For those who are new to Colorado, this year’s ballot may come as a surprise.

When it comes to presidential candidates, the Centennial State believes in giving voters a choice.

Colorado leads the nation in the number of presidential candidates on the ballot with 16.

In addition to a Republican and Democrat, Colorado’s ballot includes five Socialist parties, including the Peace and Freedom Party and four with “Socialist” in their names, and a white supremacist party, American Third Position.

Actress/comedienne Roseanne Barr has gained some press for the Peace and Freedom Party. Barr is running with anti-war activist Cindy Sheehan, who became famous — or infamous, depending on one’s persuasion — after camping outside President George W. Bush’s Texas ranch in 2005.

The Objectivist Party, founded in 2008 to promote the ideas of Ayn Rand — author of Atlas Shrugged, which has been made into two movies — made the ballot with Tom Stevens, who also ran in 2008.

Commonly known third parties such as the Libertarian, led by former New Mexico Gov. Gary Johnson, and the Green, led by physician Jill Stein, are also present. Virgil Goode, a former Democrat-turned independent-turned Republican congressman from Virginia, is running as the American Constitution Party candidate.
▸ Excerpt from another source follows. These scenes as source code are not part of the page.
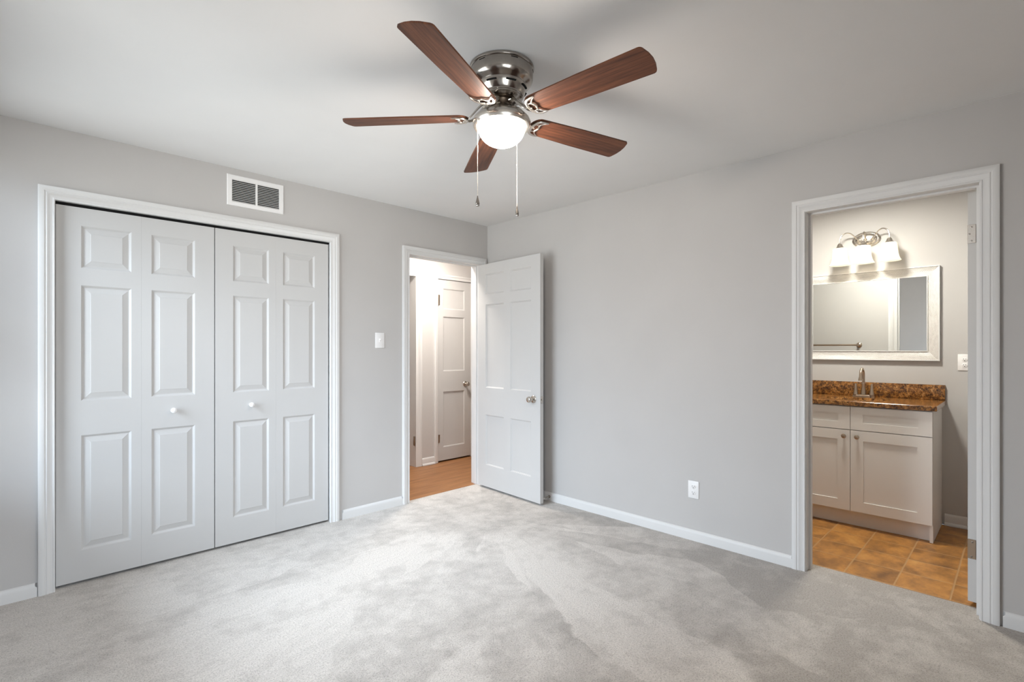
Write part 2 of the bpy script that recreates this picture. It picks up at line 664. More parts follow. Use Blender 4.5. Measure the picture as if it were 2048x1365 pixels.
def slab(bm, w, h, th, panels, rings, mx, back=True, z0=0.0):
    """door slab: local x 0..w, z z0..h, front at y=0 facing -y, back at y=th; panels (x0,x1,z0,z1) pressed into the faces."""
    b2 = bmesh.new()
    xs = sorted({0.0, w, *[p[0] for p in panels], *[p[1] for p in panels]})
    zs = sorted({z0, h, *[p[2] for p in panels], *[p[3] for p in panels]})

    def inside(cx, cz):
        return any(p[0] < cx < p[1] and p[2] < cz < p[3] for p in panels)
    for side in ((0, 1), (1, -1)):
        y0 = 0.0 if side[0] == 0 else th
        sg = side[1]
        use = panels if (side[0] == 0 or back) else []
        for xa, xb in zip(xs, xs[1:]):
            for za, zb in zip(zs, zs[1:]):
                if use and inside((xa + xb) / 2, (za + zb) / 2):
                    continue
                b2.faces.new([b2.verts.new(p) for p in ((xa, y0, za), (xb, y0, za), (xb, y0, zb), (xa, y0, zb))])
        for (xa, xb, za, zb) in use:
            # the panel border is split where the grid crosses it, so ring 0 only needs its corners after welding
            prev = None
            for ins, dep in rings:
                y = y0 + sg * dep
                ring = [b2.verts.new(p) for p in ((xa + ins, y, za + ins), (xb - ins, y, za + ins), (xb - ins, y, zb - ins), (xa + ins, y, zb - ins))]
                if prev:
                    for i in range(4):
                        b2.faces.new((prev[i], prev[(i + 1) % 4], ring[(i + 1) % 4], ring[i]))
                prev = ring
            b2.faces.new(prev)
    for (xa, za, xb, zb) in [(xs[0], zs[0], xs[0], zs[-1]), (xs[-1], zs[0], xs[-1], zs[-1]), (xs[0], zs[0], xs[-1], zs[0]), (xs[0], zs[-1], xs[-1], zs[-1])]:
        b2.faces.new([b2.verts.new(p) for p in ((xa, 0, za), (xb, 0, zb), (xb, th, zb), (xa, th, za))])
    bmesh.ops.remove_doubles(b2, verts=b2.verts[:], dist=1e-5)
    add(bm, b2, mx)


def T_(x, y, z):
    return Matrix.Translation((x, y, z))


def RX(a):
    return Matrix.Rotation(R(a), 4, 'X')


def RY(a):
    return Matrix.Rotation(R(a), 4, 'Y')


def RZ(a):
    return Matrix.Rotation(R(a), 4, 'Z')


# ============================================================ THE SETTING
OUT = 0.06
# --- bedroom walls
bm = new()
for a, b, z0, z1 in ((XW - OUT, CL[0] - .018, 0, H), (CL[1] + .018, BD[0] - .018, 0, H), (BD[1] + .018, XE + T, 0, H),
                     (CL[0] - .018, CL[1] + .018, DT + .018, H), (BD[0] - .018, BD[1] + .018, DT + .018, H)):
    box(bm, a, b, YN, YN + T, z0, z1)
struct('wall_north', bm, M['wall'], 'pale grey bedroom wall that holds the closet and the open hall door', 'wall')
bm = new()
for a, b, z0, z1 in ((YS - OUT, TD[0] - .018, 0, H), (TD[1] + .018, YN, 0, H), (TD[0] - .018, TD[1] + .018, DT + .018, H)):
    box(bm, XE, XE + T, a, b, z0, z1)
struct('wall_east', bm, M['wall'], 'pale grey bedroom wall between the open door and the bathroom', 'wall')
bm = new()
wy0, wy1, wz0, wz1 = WIN_W
for a, b, z0, z1 in ((YS, wy0, 0, H), (wy1, YN, 0, H), (wy0, wy1, 0, wz0), (wy0, wy1, wz1, H)):
    box(bm, XW - OUT, XW, a, b, z0, z1)
struct('wall_west', bm, M['wall'], 'pale grey bedroom wall with the window, seen only in the mirror', 'wall')
bm = new()
sx0, sx1, sz0, sz1 = WIN_S
for a, b, z0, z1 in ((XW - OUT, sx0, 0, H), (sx1, XE, 0, H), (sx0, sx1, 0, sz0), (sx0, sx1, sz1, H)):
    box(bm, a, b, YS - OUT, YS, z0, z1)
struct('wall_south', bm, M['wall'], 'pale grey bedroom wall behind the camera', 'wall')

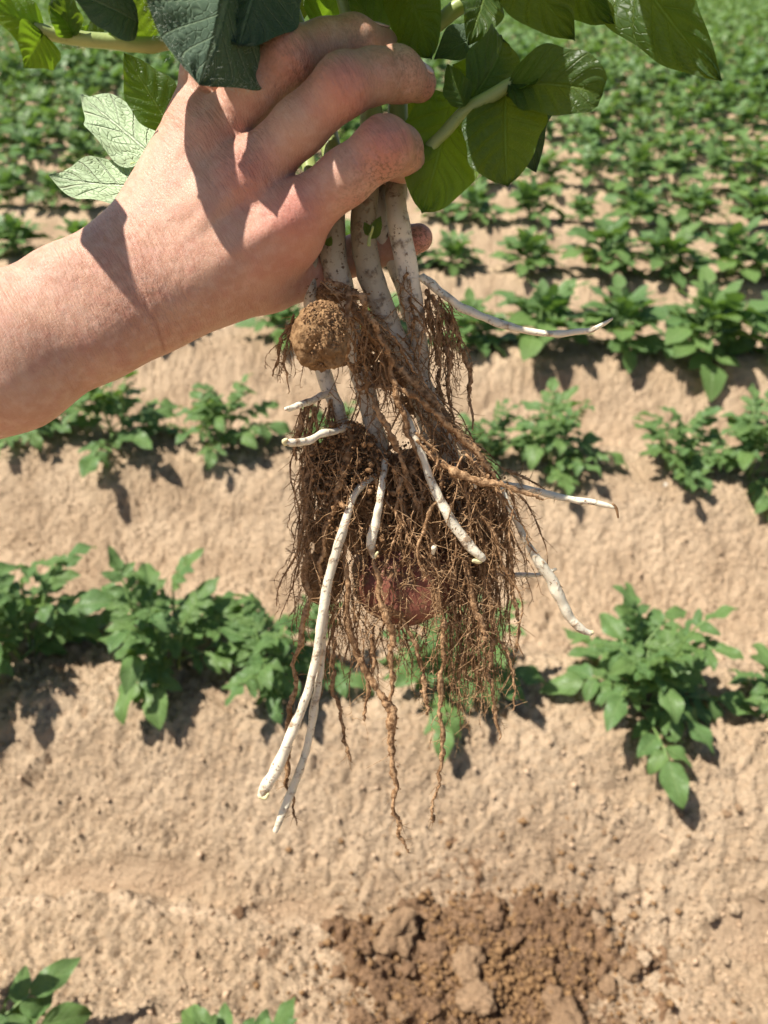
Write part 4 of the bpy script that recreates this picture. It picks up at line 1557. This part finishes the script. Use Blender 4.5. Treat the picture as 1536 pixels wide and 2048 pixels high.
# octahedron-like grains, jittered
ov = np.array([[1, 0, 0], [-1, 0, 0], [0, 1, 0], [0, -1, 0], [0, 0, 1], [0, 0, -1]], float)
of = np.array([[0, 2, 4], [2, 1, 4], [1, 3, 4], [3, 0, 4], [2, 0, 5], [1, 2, 5], [3, 1, 5], [0, 3, 5]])
big = gr[:, 3] > 3.4
b = Bag()
for sel, (bv, bf) in ((~big, (ov, of)), (big, ICO1)):
    m_ = int(sel.sum())
    jit = 1 + rng.normal(0, .42, (m_, len(bv), 1)) * np.ones(3) + rng.normal(0, .25, (m_, 1, 3))
    th = rng.uniform(0, 6.28, m_)
    ct, st_ = np.cos(th)[:, None], np.sin(th)[:, None]
    vv = bv[None] * jit
    vv = np.stack([vv[..., 0] * ct - vv[..., 1] * st_, vv[..., 0] * st_ + vv[..., 1] * ct, vv[..., 2]], -1)
    V = cen[sel][:, None] + vv * rad[sel][:, None, None]
    F = bf[None] + (np.arange(m_) * len(bv))[:, None, None]
    b.add(V.reshape(-1, 3), None, F.reshape(-1, 3))
link('soil_crumb', b.mesh('soil_crumb', smooth=False), MAT['crumb'], plant, kind='stuff')


# ---- leaves of the uprooted plant: (base px, base py, base depth) -> (tip), width px, roll, bend, cup, material
def big_leaf(base, tip, width, mat, roll=0.0, bend=.25, cup=.25, wave=.07, seed=0, peak=.38, tipdroop=.0, twist=0.0, nu=30, nv=18, quilt=.020, label=None, flip=1, normal=None):
    A, B = P(*base), P(*tip)
    d = B - A
    L = np.linalg.norm(d)
    mid = (A + B) / 2
    view = CAM - mid
    F = frame(d, view * flip if normal is None else np.asarray(normal, float))
    Rr = np.array([[1, 0, 0], [0, math.cos(roll), -math.sin(roll)], [0, math.sin(roll), math.cos(roll)]])
    F = F @ Rr
    D = (base[2] + tip[2]) / 2
    wr = width / FPX * D / L
    V, Q, uv = leaf_arrays(nu, nv, wr, bend, cup, wave, seed, quilt, tipdroop, peak, twist)
    # rotate so the chord from base to tip lies on X
    tipv = V[-(nv // 2) - 1]
    a = math.atan2(tipv[2], tipv[0])
    s = 1 / math.hypot(tipv[0], tipv[2])
    V = np.stack([(V[:, 0] * math.cos(a) + V[:, 2] * math.sin(a)) * s, V[:, 1], (-V[:, 0] * math.sin(a) + V[:, 2] * math.cos(a)) * s], -1)
    W = A + (V * L) @ F.T
    o = link('leaf', mesh_np('leaf', W, Q, True, uv=uv), MAT[mat], plant)
    if label:
        o['label'] = label
    return o, W, uv


big_leaf((540, -110, .322), (478, 92, .308), 190, 'leaf_blue', roll=.35, bend=.3, cup=-.3, wave=.06, seed=35, peak=.5, label='dark folded half of the downy leaf over the ring finger base')
DOWNY, bW, buv = big_leaf((468, -95, .318), (398, 170, .300), 300, 'leaf_blue', roll=-.25, bend=.5, cup=-.55, wave=.06, seed=3, peak=.45, tipdroop=.5, quilt=.02, label='large downy dark leaf hanging over the little finger')
LV = [
    ((318, 322, .374), (162, 192, .404), 118, 'leaf_pale', dict(normal=TO_SUN, bend=.1, cup=.12, seed=1, label='pale leaf underside lit by the sun at the left of the hand')),
    ((290, 370, .376), (98, 352, .398), 112, 'leaf_pale', dict(normal=(-.2, -.5, .7), bend=-.35, cup=.3, seed=2, label='pale green leaf underside curling below the sunlit one')),
    ((345, 262, .365), (248, 106, .350), 104, 'leaf_dark', dict(roll=.2, bend=.1, cup=.2, seed=4, label='dark pointed leaf between the pale leaves and the downy leaf')),
    ((88, 68, .320), (46, 137, .312), 96, 'leaf_lime', dict(roll=-.3, bend=.2, cup=.2, seed=5, peak=.33)),
    ((88, 62, .320), (-30, 10, .306), 84, 'leaf_lime', dict(roll=.4, bend=.2, cup=.2, seed=6)),
    ((150, 72, .322), (100, 0, .312), 64, 'leaf_lime', dict(roll=.3, bend=.3, cup=.3, seed=7)),
    ((140, 72, .322), (125, -40, .308), 62, 'leaf_dark', dict(roll=-.3, bend=.3, cup=.3, seed=8)),
    ((275, 45, .312), (130, -20, .285), 120, 'leaf_blue', dict(roll=.5, bend=.4, cup=.3, seed=9)),
    ((195, 75, .338), (190, 32, .335), 30, 'leaf_dark', dict(seed=10)),
    ((165, 72, .338), (178, 50, .336), 18, 'leaf_lime', dict(seed=11)),
    ((300, 80, .335), (230, -40, .315), 130, 'leaf_dark', dict(roll=.1, seed=12)),
    ((125, 80, .34), (160, 95, .335), 22, 'leaf_dark', dict(seed=13)),
    ((470, 140, .39), (520, -60, .40), 170, 'leaf_dark', dict(roll=.2, seed=14, bend=.4)),
    ((560, 110, .40), (470, 200, .395), 90, 'leaf_dark', dict(roll=-.2, seed=15)),
    ((520, 60, .392), (600, -70, .39), 150, 'leaf_dark', dict(roll=-.4, seed=16)),
    ((640, 60, .385), (700, -60, .37), 120, 'leaf_lime', dict(roll=.3, seed=17)),
    ((760, 90, .385), (690, -30, .345), 120, 'leaf_dark', dict(roll=.5, seed=18, bend=.5, cup=.3)),
    ((815, -50, .362), (862, 117, .340), 128, 'leaf_dark', dict(roll=.3, seed=19, bend=.35, cup=.15, peak=.45, label='dark leaf lying against the ring and middle fingertips')),
    ((975, -30, .362), (935, 92, .350), 96, 'leaf_dark', dict(roll=-.2, seed=20, bend=.3, cup=.3)),
    ((985, 60, .385), (868, 118, .372), 86, 'leaf_blue', dict(roll=.6, seed=21, bend=.2)),
    ((1010, -95, .365), (1150, 80, .345), 142, 'leaf_dark', dict(roll=-.15, seed=22, bend=.2, cup=.2, label='dark drooping leaf left of the small pointed one at the top')),
    ((1110, -70, .366), (1228, 48, .350), 102, 'leaf_dark', dict(roll=.2, seed=23, bend=.2, cup=.2)),
    ((1235, -110, .360), (1444, 162, .338), 165, 'leaf_dark', dict(roll=.25, seed=24, bend=.35, cup=.35, tipdroop=.2, label='long pointed leaf hanging into the upper right corner')),
    ((930, 212, .352), (1005, 80, .362), 128, 'leaf_dark', dict(roll=.5, seed=25, bend=.9, cup=.3, peak=.5, label='round backlit leaf above the side petiole')),
    ((990, 190, .365), (905, 130, .36), 100, 'leaf_lime', dict(roll=.9, seed=26, bend=.4)),
    ((930, 213, .347), (895, 128, .342), 56, 'leaf_dark', dict(roll=-.2, seed=27, bend=.2)),
    ((1018, 168, .345), (1204, 190, .330), 128, 'leaf_dark', dict(roll=-.35, seed=28, bend=.5, cup=.55, peak=.55, wave=.05, tipdroop=.5, label='rolled leaf at the end of the right petiole')),
    ((1010, 185, .348), (1180, 128, .338), 84, 'leaf_dark', dict(roll=.9, seed=29, bend=.6, cup=.5, peak=.5, wave=.06)),
    ((1012, 178, .352), (1015, 372, .338), 164, 'leaf_dark', dict(roll=.25, seed=30, bend=.35, cup=.3, peak=.5, wave=.04, label='broad dark leaf hanging under the right petiole')),
    ((1050, 190, .375), (1072, 345, .37), 110, 'leaf_blue', dict(roll=.4, seed=31, bend=.4, cup=.3)),
    ((905, 195, .372), (845, 425, .352), 172, 'leaf_lime', dict(roll=-.15, seed=32, bend=.3, cup=.2, peak=.48, label='broad bright green backlit leaf behind the index finger')),
    ((955, 210, .385), (985, 345, .378), 60, 'leaf_blue', dict(roll=.7, seed=33, bend=.4)),
    ((840, 330, .385), (800, 190, .385), 110, 'leaf_dark', dict(roll=.2, seed=34)),
]
for b0, t0, wd, mt, kw in LV:
    big_leaf(b0, t0, wd, mt, **kw)
# small sprouting leaves on the stems in the fist
for b0, t0, wd, mt, sd_ in (((742, 478, .352), (762, 432, .346), 26, 'leaf_dark', 40), ((742, 470, .352), (728, 444, .347), 19, 'leaf_dark', 41), ((655, 492, .356), (663, 472, .350), 15, 'leaf_dark', 42)):
    big_leaf(b0, t0, wd, mt, seed=sd_, nu=8, nv=6)
stalk('petiole', [(738, 492, -.026, 8), (742, 472, -.026, 6), (746, 455, -.03, 5)], MAT['petiole'], 10, 6)
# the leafy top above the frame, which shades the fist
TOPS = [((600, -420, .355), (430, -520, .30), 190), ((600, -420, .355), (760, -470, .40), 200), ((470, -400, .355), (330, -430, .36), 170), ((640, -200, .355), (470, -190, .315), 190),
        ((640, -200, .36), (800, -200, .315), 190), ((690, -40, .36), (560, -95, .305), 170), ((700, -80, .366), (830, -110, .315), 170), ((900, -120, .37), (1010, -220, .36), 180),
        ((960, -380, .366), (1100, -420, .36), 200), ((1100, -180, .366), (1200, -250, .36), 170), ((520, -160, .366), (400, -170, .34), 150), ((660, -250, .35), (640, -230, .27), 170),
        ((500, -230, .335), (420, -300, .29), 160), ((780, -60, .362), (700, -140, .30), 150)]
SHADE = [((650, -160, .30), (470, -130, .255), 150), ((570, -310, .295), (370, -285, .25), 180), ((460, -300, .31), (290, -280, .26), 160), ((500, -140, .305), (310, -115, .265), 120),
         ((-70, 10, .30), (-270, -110, .252), 115), ((280, -70, .312), (80, -85, .268), 105), ((960, -330, .34), (920, -190, .265), 150), ((900, -130, .33), (810, -100, .275), 150), ((1300, -300, .335), (1210, -430, .28), 150),
         ((1000, -330, .33), (1040, -430, .28), 200)]
for i, (b0, t0, wd) in enumerate(SHADE):  # unseen leaves added to cast shade on the fingers, wrist and right-hand leaves
    big_leaf(b0, t0, wd, 'leaf_dark', bend=.25, cup=.2, wave=.12, seed=90 + i, nu=28, nv=14, peak=.42 + .08 * (i % 2), normal=np.array(TO_SUN) + np.array([random.uniform(-.2, .2), random.uniform(-.2, .2), 0]))
for i, (b0, t0, wd) in enumerate(TOPS):
    big_leaf(b0, t0, wd, 'leaf_dark', bend=.4, cup=.25, seed=60 + i, nu=14, nv=8, normal=(random.uniform(-.4, .4), random.uniform(-.4, .4), 1))

# down on the large leaf's margin
fz = Bag()
for i in range(len(bW)):
    u, v = buv[i]
    if not (.12 < u < .98):
        continue
    edge = abs(v - .5) * 2
    k = 10 if edge > .85 else (3 if edge > .5 else 1)
    for _ in range(k):
        p0 = bW[i] + rng.normal(0, .0016, 3)
        d = (CAM - p0) / np.linalg.norm(CAM - p0)
        t = rng.normal(0, 1, 3) + d * .8 + np.array([-.6 if v > .5 else .2, 0, 0])
        t /= np.linalg.norm(t)
        Lh = rng.uniform(.0006, .0016)
        V, Q, T, _a = tube_arrays(np.array([bW[i] + (p0 - bW[i]) * .8, p0 + t * Lh]), np.array([.00004, .00002]), 3, cap=False)
        fz.add(V, Q)
link('leaf_down', fz.mesh('leaf_down'), MAT['fuzz'], DOWNY, kind='stuff')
The Libertarian, Green and Constitution parties gained ballot access in 48, 39 and 27 states, respectively, not counting write-in access in some states. The left-wing Justice Party was formed in November of last year and made the ballot in 16 states with founder Rocky Anderson, the former Democrat who served as mayor of Salt Lake City from 2000 to 2008.

Johnson, Stein, Goode and Anderson participated in a third-party presidential debate at the Hilton Chicago hosted by former TV and radio talk show host Larry King on Tuesday.

Andrew Cole, a spokesman for the Colorado Secretary of State Scott Gessler, said Colorado is among the easiest states to gain ballot access for a presidential election.

Presidential candidates only need to submit a form and pay $500 to gain ballot access in Colorado, Cole said. It’s been that way for a long time, but the fee will increase to $1,000 in 2016, he said.

Oklahoma is the toughest state to gain ballot access as a third party presidential candidate, and has only Mitt Romney and Barack Obama on its ballot.

Other states where it is fairly easy to gain ballot access include Florida, which has 12 candidates; Louisiana, which has 11; and New Jersey, 10.

West Virginia only has five candidates on its ballot, but leads the nation with 22 officially recognized write-in candidates, including Santa Claus.